Josh McDaniels might not be cut out to be a head coach at this stage of his career, but he’s an ideal offensive coordinator, especially for a team with a young quarterback looking to become “elite.” That’s why McDaniels will fit in well in St. Louis, where he’ll run the offence and try to do with Sam Bradford what he did with Tom Brady and Kyle Orton.

Important precaution: When McDaniels started working with Brady in New England in 2004, Tom Terrific had already won two Super Bowls. And when McDaniels got his hands on Orton, he was already a seasoned veteran.
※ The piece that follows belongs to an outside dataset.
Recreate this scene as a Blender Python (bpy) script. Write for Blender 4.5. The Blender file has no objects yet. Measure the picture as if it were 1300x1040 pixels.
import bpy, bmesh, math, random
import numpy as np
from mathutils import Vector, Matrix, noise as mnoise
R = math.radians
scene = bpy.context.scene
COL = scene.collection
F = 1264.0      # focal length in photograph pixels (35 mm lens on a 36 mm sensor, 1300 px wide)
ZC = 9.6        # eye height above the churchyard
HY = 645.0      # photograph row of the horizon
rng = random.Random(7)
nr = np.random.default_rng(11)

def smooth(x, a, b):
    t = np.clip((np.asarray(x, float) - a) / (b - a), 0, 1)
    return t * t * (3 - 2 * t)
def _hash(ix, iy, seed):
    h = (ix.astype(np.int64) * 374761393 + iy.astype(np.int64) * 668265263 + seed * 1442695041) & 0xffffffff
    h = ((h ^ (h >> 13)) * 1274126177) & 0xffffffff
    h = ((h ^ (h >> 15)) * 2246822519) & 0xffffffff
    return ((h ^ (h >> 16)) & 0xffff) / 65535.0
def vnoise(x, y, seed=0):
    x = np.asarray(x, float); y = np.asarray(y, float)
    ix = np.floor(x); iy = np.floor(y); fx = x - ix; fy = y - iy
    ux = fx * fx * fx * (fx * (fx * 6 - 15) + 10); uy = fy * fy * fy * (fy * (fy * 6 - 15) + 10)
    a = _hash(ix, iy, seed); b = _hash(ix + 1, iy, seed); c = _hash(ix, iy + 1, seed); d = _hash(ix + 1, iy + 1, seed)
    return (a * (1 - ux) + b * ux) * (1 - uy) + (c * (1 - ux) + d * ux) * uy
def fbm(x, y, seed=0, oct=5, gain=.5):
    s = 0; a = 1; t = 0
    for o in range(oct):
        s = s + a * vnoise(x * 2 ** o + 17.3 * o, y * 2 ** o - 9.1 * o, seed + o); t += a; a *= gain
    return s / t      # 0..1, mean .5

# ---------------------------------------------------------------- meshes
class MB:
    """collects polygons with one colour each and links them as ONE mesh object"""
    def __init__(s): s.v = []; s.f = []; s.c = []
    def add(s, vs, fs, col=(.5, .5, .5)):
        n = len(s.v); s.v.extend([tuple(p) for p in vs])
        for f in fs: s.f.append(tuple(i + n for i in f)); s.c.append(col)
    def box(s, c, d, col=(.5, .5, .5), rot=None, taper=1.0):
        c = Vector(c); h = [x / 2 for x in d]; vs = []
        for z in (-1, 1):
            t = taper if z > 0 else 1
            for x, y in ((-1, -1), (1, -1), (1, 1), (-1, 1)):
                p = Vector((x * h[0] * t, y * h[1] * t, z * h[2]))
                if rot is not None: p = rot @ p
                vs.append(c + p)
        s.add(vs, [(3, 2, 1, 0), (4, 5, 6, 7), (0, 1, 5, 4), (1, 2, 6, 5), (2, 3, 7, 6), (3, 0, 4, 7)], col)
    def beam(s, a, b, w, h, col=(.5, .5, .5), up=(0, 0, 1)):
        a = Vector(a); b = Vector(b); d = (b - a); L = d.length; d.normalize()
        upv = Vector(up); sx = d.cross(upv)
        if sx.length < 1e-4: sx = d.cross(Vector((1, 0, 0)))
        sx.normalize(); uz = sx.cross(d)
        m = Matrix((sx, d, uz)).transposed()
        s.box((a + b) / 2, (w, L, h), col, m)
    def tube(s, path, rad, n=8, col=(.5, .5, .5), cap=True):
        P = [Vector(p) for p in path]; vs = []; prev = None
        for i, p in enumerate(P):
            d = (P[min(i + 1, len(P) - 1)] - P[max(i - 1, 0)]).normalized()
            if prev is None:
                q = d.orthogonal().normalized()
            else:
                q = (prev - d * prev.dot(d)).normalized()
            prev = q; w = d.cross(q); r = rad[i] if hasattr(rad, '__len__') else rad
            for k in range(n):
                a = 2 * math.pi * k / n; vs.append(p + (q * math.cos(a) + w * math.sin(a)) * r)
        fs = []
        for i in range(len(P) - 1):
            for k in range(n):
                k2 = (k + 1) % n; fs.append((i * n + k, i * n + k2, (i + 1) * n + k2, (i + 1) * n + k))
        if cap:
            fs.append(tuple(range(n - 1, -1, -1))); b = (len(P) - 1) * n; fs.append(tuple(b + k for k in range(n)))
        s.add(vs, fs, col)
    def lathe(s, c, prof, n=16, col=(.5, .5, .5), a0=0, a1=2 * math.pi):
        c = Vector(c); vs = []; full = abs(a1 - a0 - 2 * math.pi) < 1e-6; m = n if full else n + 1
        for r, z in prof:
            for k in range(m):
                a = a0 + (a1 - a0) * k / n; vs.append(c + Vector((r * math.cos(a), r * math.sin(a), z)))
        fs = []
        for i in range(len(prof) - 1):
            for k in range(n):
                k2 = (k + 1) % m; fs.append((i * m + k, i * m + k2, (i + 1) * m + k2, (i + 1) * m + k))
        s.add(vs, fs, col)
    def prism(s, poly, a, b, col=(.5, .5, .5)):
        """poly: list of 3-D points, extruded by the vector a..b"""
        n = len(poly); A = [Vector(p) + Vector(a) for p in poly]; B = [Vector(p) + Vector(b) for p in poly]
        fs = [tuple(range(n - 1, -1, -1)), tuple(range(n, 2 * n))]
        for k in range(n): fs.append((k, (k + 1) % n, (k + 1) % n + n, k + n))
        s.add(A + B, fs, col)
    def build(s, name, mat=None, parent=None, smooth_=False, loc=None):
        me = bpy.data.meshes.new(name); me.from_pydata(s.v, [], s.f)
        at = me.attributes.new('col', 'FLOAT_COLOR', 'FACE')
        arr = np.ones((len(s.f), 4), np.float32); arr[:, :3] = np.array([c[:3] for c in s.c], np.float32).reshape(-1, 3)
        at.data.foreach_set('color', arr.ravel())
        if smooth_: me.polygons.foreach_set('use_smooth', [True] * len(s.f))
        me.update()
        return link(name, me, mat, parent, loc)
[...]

Bradford is coming off a good rookie season, but he has a longer way to go than those two did.

Regardless, here’s a look at what Brady did pre-McDaniels compared to what he’s done since McDaniels became his position coach:

Pre-McDaniels: 61.9%, 217.0 YPG, 6.6 YPA, 69 TD, 38 INT, 86.0 rating
Since McDaniels: 64.4%, 252.7 YPG, 7.7 YPA, 192 TD, 65 INT, 99.7 rating

As for Orton:

Pre-McDaniels: 55.0%, 161.2 YPG, 5.8 YPA, 30 TD, 27 INT, 71.1 rating
Since McDaniels: 60.5%, 256,0 YPG, 7.2 YPA, 41 TD, 21 INT, 87.0 rating

Oh, and don’t forget what McDaniels did with Matt Cassel when Brady went down with a season-ending knee injury in 2008.

I’m a bit worried that McDaniels, who was a control freak in Denver, won’t know his place behind head coach Steve Spagnuolo in St. Louis. Now that he’s been on a power trip, will he be able to surrender the final say to someone else? The good news is that because Spags is a defensive-minded coach, McDaniels should have full reign over the offence.

Pat Shurmur was in charge of the offence in 2010. He did a great job getting bradford acclimated to a faster pace of football by keeping things simple in the West Coast offence. McDaniels will likely want to make sweeping changes, but a work stoppage could interfere with that process.

Still, McDaniels has one big advantage in St. Louis that he didn’t really have in Denver and barely had in New England — the Rams have a great running back (Steven Jackson is still only 27) and a budding offensive line (Rodger Saffold can only get better). That’ll make things easier for McDaniels and Bradford as they work together to help the offence find consistency.

“We’ll hope to build around those two guys and do the best we can going forward with our offensive system,” McDaniels said, according to the St. Louis Post-Dispatch.

That’s a good plan. Now, how long will it take to implement it?